West Village activist Jim Fouratt said, “I’m 74 years old and I live in a sixth-floor walk-up. There is no senior housing.”
He said he was part of the creative class of people who were once drawn to Greenwich Village.
“We do not make a lot of money,” he said. “We have no place to go. There is no housing for senior creative people. This is a critical situation for us.”
K Webster is co-chairperson of the M’finda Kalunga Garden, at Rivington St. in Sara D. Roosevelt Park, but spoke against preserving the Elizabeth St. Garden. The alternative site in C.B. 2 is not suitable for senior housing, she argued.
“It’s in a high-traffic, high-density area with no grocery stores nearby — not even expensive ones,” she said.
Meanwhile, she derided the garden as “a showcase for pricey artifacts.”
Housing advocates argue that there are other parks nearby, including Sara D. Roosevelt Park and DeSalvio Playground.
However, Adam Woodward said, “All the other parks they mentioned are concrete, paved…basketball courts.”
Soho’s Lora Tenenbaum, her voice trembling with emotion, said the garden is irreplaceable for the open-space-starved area. “I am a senior and I need this garden, on 9/11 my home was filled with dust. I wore a mask inside. I need fresh air, I need green space — and that is something that seniors like me need.”

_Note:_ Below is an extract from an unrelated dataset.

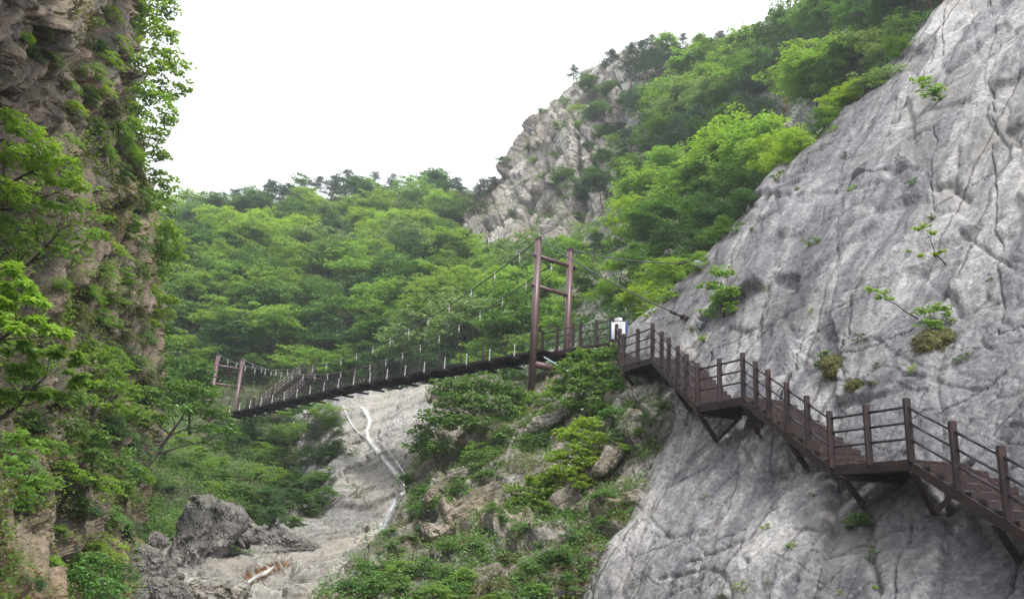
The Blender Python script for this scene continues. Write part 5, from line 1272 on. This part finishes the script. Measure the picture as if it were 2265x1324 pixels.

After the hearing, C.B. 2 Chairperson Bergman said that the opinion of people who actually live near the garden should take precedence.
“Everyone has a right to speak,” Bergman said, “but it’s always better when people know something about what they are speaking of. People who live a mile away in another community are unlikely to understand the community value of the garden.”
Bergman said neither the housing advocacy organizations or H.P.D. had reached out to C.B. 2 to “exchange ideas about how to get the most possible affordable housing built in our district.”